Friday, March 29, 2024

Israeli Oil Company Ordered to Pay Iran $1.2bn after Losing Appeal

An Israeli-owned oil company has been ordered by an arbitration court in Switzerland to pay Iran $1.2bn in revenues for oil supplied to Israel before the 1979 Islamic Revolution.

The Swiss Supreme Court in Lausanne ordered the Israeli firm, the Trans-Asiatic Oil Ltd., or TAO, to pay the money to the National Iranian Oil Company (NIOC), the website of Israeli daily Haaretz reported on Monday.

According to the Swiss court, sanctions have been lifted against the NIOC, and there is now no legal obstacle in the way of transferring the long-overdue payment.

The Israeli firm also has to pay roughly $200,000 in court costs.

TAO had been involved in a partnership with the National Iranian Oil Company under Iran’s last monarch, Mohammad Reza Pahlavi, who was deposed in the 1979 Islamic Revolution.
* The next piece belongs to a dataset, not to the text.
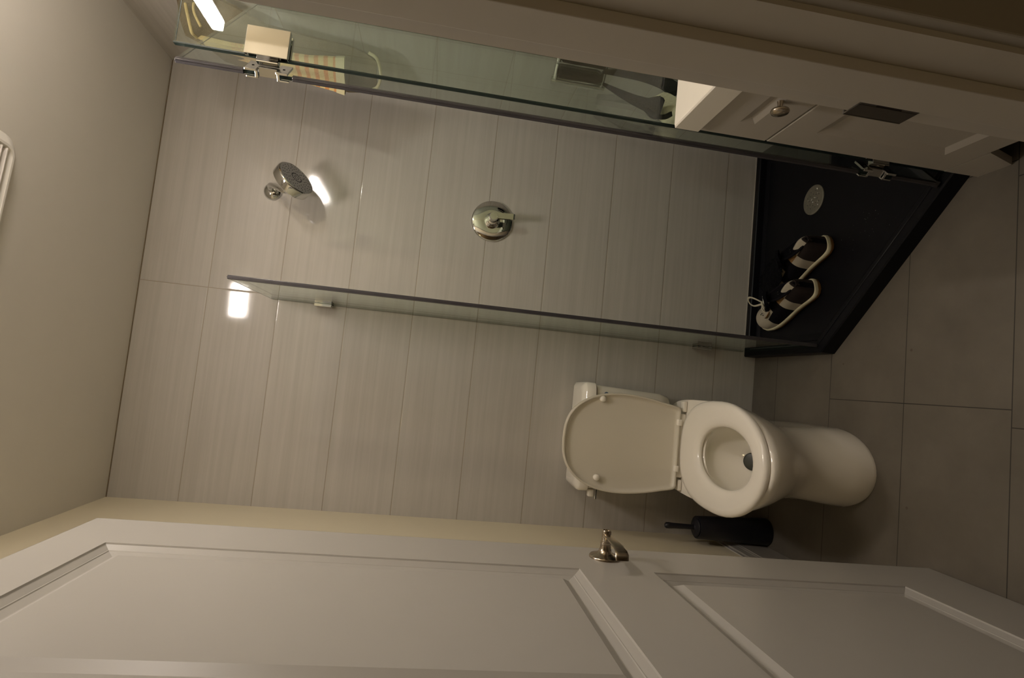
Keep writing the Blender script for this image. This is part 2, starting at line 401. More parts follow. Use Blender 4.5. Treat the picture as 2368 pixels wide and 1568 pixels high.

The Israeli firm operated a fleet of tanker ships to carry Iranian oil to European customers.

The partnership ended in 1979, but the Israeli firm refused to pay for the Iranian oil already sold to third parties.

The Islamic Republic, which does not recognize the Israeli regime, launched the arbitration process to obtain the money for the oil that had been supplied on credit under the deposed Iranian monarch.

The total sum in dispute is estimated at some $7bn.

The court in Switzerland had ruled in 2015 that Israel pay Iran the money, but the Tel Aviv regime had appealed.

A series of sanctions against Iranian firms and individuals has been lifted under a nuclear deal Iran signed with six world powers in 2015.